**Work instructions**. From the first line of the listing below to the line with "pl_ = bx('serving_board', M['wood'], None, XCL", print each line exactly, and nothing more. Leave out the pictures.

## begin

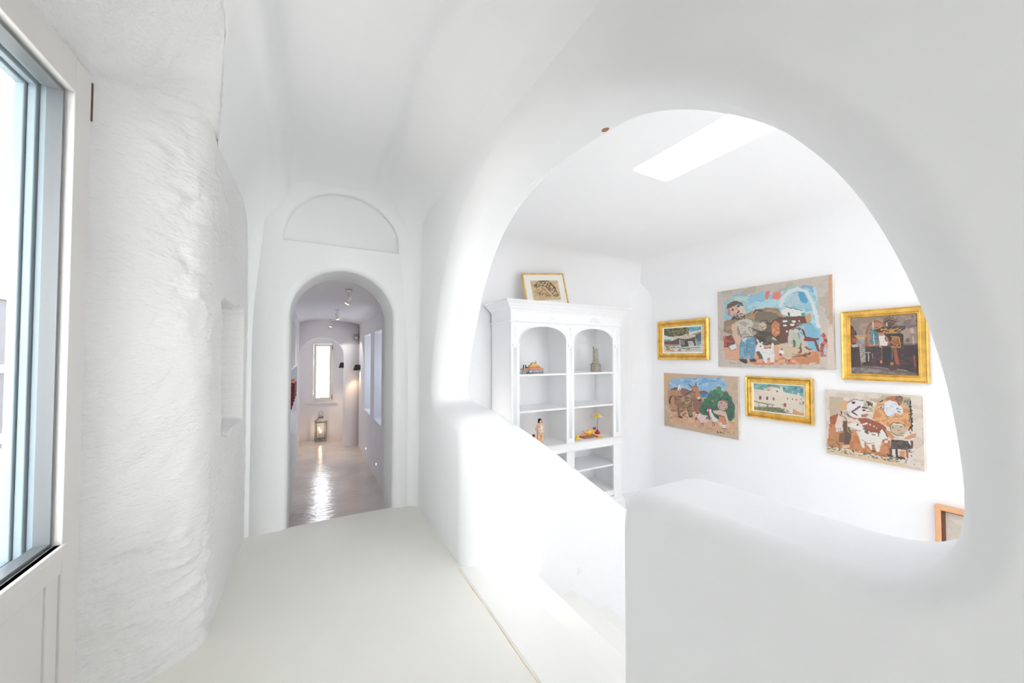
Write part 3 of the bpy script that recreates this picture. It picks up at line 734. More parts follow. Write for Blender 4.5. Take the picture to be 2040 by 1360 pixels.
# bookshelf boards and books in the left recess
sh = thing('wall_shelf', 'white shelf boards with vertical dividers in the left corridor recess', 'shelf', (XCL, 6.5, 0.35))
for z in (0.34, 0.86): bx('shelf', M['paint'], sh, -0.25, 0.0 if z < .9 else .01, -1.34, 1.39, z - .0, z + .03)
for y in (-0.9, -0.45, 0.0, 0.45, 0.9): bx('divider', M['paint'], sh, -0.25, 0.008, y - .015, y + .015, 0.89, 1.49)
bk = [(0.62, 0.045, 0.30, (0.20, 0.01, 0.03), 'dark red'), (0.69, 0.035, 0.34, (0.34, 0.03, 0.02), 'bright red'), (0.745, 0.03, 0.27, (0.03, 0.05, 0.12), 'navy'), (0.80, 0.04, 0.31, (0.70, 0.25, 0.06), 'orange'), (0.86, 0.035, 0.25, (0.30, 0.03, 0.20), 'plum')]
for i, (y, th, h, col, cn) in enumerate(bk):
    y = 5.4 + (i * 0.42)
    b = thing('book', '%s book standing on the lower shelf of the left corridor recess' % cn, 'book', (XCL - .11, y, 0.72), 'books in the left corridor recess')
    cm = mat('cover_' + cn.replace(' ', '_'), col, 0.5)
    bx('cover', cm, b, -0.10, 0.12, -th / 2, th / 2, 0, h, bev=0.002)
    bx('pages', M['cream'], b, -0.104, 0.12, -th / 2 + .004, th / 2 - .004, 0.004, h + .001)
pl_ = bx('serving_board', M['wood'], None, XCL - .2, XCL + .035, 5.3, 5.75, 1.055, 1.077, bev=0.004); tag(pl_, 'small brown wooden board lying above the books in the corridor recess', 'board')

# ------------------------------------------------------------------ glazed door on the left
XD = -0.775
D = bpy.data.objects.new('door_1', None); link(D); D.location = (XD, 2.0, 0); struct(D, 'off-white glazed door at the left with solid lower panel')
gR = on(0, XD, 135, 181); gB = on(0, XD, 106, 1088)
fR = on(0, XD, 184, 170)
gy, gzt, gzb = (gR.y + gB.y) / 2, gR.z, gB.z; fy, fzt = fR.y + 0.01, fR.z
Yn = 1.10                     # hidden near end of the door
def dbox(name, m, y0, y1, z0, z1, x0=-0.02, x1=0.02, bev=0.003):
    return bx(name, m, D, x0, x1, y0 - 2.0, y1 - 2.0, z0, z1, bev=bev)
lat = (fy - gy) * 0.62        # width of the leaf stile
dbox('door_frame', M['joinery'], gy + lat + .004, fy + .03, 0, fzt + .05, -0.03, 0.012)
dbox('door_frame', M['joinery'], Yn, gy + lat + .002, gzt + lat + .03, fzt + .08, -0.03, 0.012)
dbox('stile', M['joinery'], gy + .002, gy + lat, 0.01, gzt + lat + .02)
dbox('stile', M['joinery'], Yn + .02, Yn + .12, 0.01, gzt + lat + .02)
dbox('top_rail', M['joinery'], Yn + .12, gy + .002, gzt + .002, gzt + lat + .02)
dbox('lock_rail', M['joinery'], Yn + .12, gy + .002, gzb - .10, gzb)
dbox('lock_rail', M['joinery'], Yn + .12, gy + .03, gzb - .02, gzb + .0, -0.02, 0.03)
dbox('bottom_rail', M['joinery'], Yn + .12, gy + .002, 0.01, 0.14)
dbox('panel', M['joinery'], Yn + .12, gy - .06, 0.14, gzb - .10, -0.01, 0.006)
dbox('panel_moulding', M['joinery'], gy - .065, gy + .002, 0.14, gzb - .10, -0.01, 0.013)
dbox('glass_pane', M['glass'], Yn + .12, gy, gzb, gzt, -0.004, 0.002, 0)
dbox('glazing_seal', M['gasket'], gy - .012, gy, gzb, gzt, -0.045, -0.005, 0)
dbox('glazing_seal', M['gasket'], Yn + .12, gy - .012, gzt - .012, gzt, -0.045, -0.005, 0)
dbox('glazing_seal', M['gasket'], Yn + .12, gy - .012, gzb, gzb + .012, -0.045, -0.005, 0)
dbox('hinge', M['hinge'], gy + lat - .002, gy + lat + .006, fzt - .17, fzt - .02, 0.012, 0.024)
# pale blue outer shutter frame with stepped profile
for x0, x1, dy in ((-0.066, -0.045, 0.004), (-0.090, -0.069, -0.008), (-0.118, -0.093, -0.016)):
    q = dbox('outer_frame', M['blue'], gy + dy - .002, gy + .12, 0, gzt + .1, x0, x1, 0.003)
    dbox('outer_frame', M['blue'], Yn + .05, gy + dy, gzt - .004 + dy, gzt + .1, x0, x1, 0.003)
    dbox('outer_frame', M['blue'], Yn + .05, gy + dy, gzb - .30, gzb - .02, x0, x1, 0.003)
dbox('outer_frame', M['blue'], gy + .012, gy + .15, 0, gzt + .12, -0.116, -0.045)
dbox('outer_frame', M['blue'], Yn + .05, gy + .12, gzt + .05, gzt + .14, -0.116, -0.045)
portal((XD - .30, (Yn + gy) / 2 + .05, (gzt + gzb) / 2), (gy - Yn - .1, gzt - gzb), (1, 0, 0))

# ------------------------------------------------------------------ outside
bm = bmesh.new(); box(bm, -2.2, -0.93, -0.6, 2.3, 2.72, 2.84); struct(mesh_obj('ceiling_door_canopy', bm, M['plaster']))  # unseen slab added over the door to cut the high sky light
bm = bmesh.new(); box(bm, -14, -0.95, -8, 14, -0.4, -0.25); struct(mesh_obj('floor_terrace', bm, M['terrace']))
S = thing('terrace_screen', 'white framed terrace screen with grey infill seen through the door glass', 'screen', (-4.6, 7.2, -0.25))
a_, b_ = on(0, -4.2, 5, 555), on(0, -4.2, 5, 735)
zt = a_.z + .25
S.location = (-4.2, 7.6, -0.25)
for k in range(-4, 4): bx('post', M['house'], S, -0.04, 0.04, k * 1.4 - .04, k * 1.4 + .04, 0, zt)
for z, h in ((zt - .02, .14), (zt - .32, .06), ((b_.z + .25) - .05, .12), ((on(0, -4.2, 5, 880).z + .25), .14), (on(0, -4.2, 5, 1035).z + .2, .1)):
    bx('rail', M['house'], S, -0.06, 0.06, -5.6, 4.2, z, z + h)
bx('infill', M['screen'], S, -0.015, 0.015, -5.6, 4.2, 0.2, zt - .3)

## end

**Result of the task**.
Write part 3 of the bpy script that recreates this picture. It picks up at line 734. More parts follow. Write for Blender 4.5. Take the picture to be 2040 by 1360 pixels.
# bookshelf boards and books in the left recess
sh = thing('wall_shelf', 'white shelf boards with vertical dividers in the left corridor recess', 'shelf', (XCL, 6.5, 0.35))
for z in (0.34, 0.86): bx('shelf', M['paint'], sh, -0.25, 0.0 if z < .9 else .01, -1.34, 1.39, z - .0, z + .03)
for y in (-0.9, -0.45, 0.0, 0.45, 0.9): bx('divider', M['paint'], sh, -0.25, 0.008, y - .015, y + .015, 0.89, 1.49)
bk = [(0.62, 0.045, 0.30, (0.20, 0.01, 0.03), 'dark red'), (0.69, 0.035, 0.34, (0.34, 0.03, 0.02), 'bright red'), (0.745, 0.03, 0.27, (0.03, 0.05, 0.12), 'navy'), (0.80, 0.04, 0.31, (0.70, 0.25, 0.06), 'orange'), (0.86, 0.035, 0.25, (0.30, 0.03, 0.20), 'plum')]
for i, (y, th, h, col, cn) in enumerate(bk):
    y = 5.4 + (i * 0.42)
    b = thing('book', '%s book standing on the lower shelf of the left corridor recess' % cn, 'book', (XCL - .11, y, 0.72), 'books in the left corridor recess')
    cm = mat('cover_' + cn.replace(' ', '_'), col, 0.5)
    bx('cover', cm, b, -0.10, 0.12, -th / 2, th / 2, 0, h, bev=0.002)
    bx('pages', M['cream'], b, -0.104, 0.12, -th / 2 + .004, th / 2 - .004, 0.004, h + .001)
pl_ = bx('serving_board', M['wood'], None, XCL - .2, XCL + .035, 5.3, 5.75, 1.055, 1.077, bev=0.004); tag(pl_, 'small brown wooden board lying above the books in the corridor recess', 'board')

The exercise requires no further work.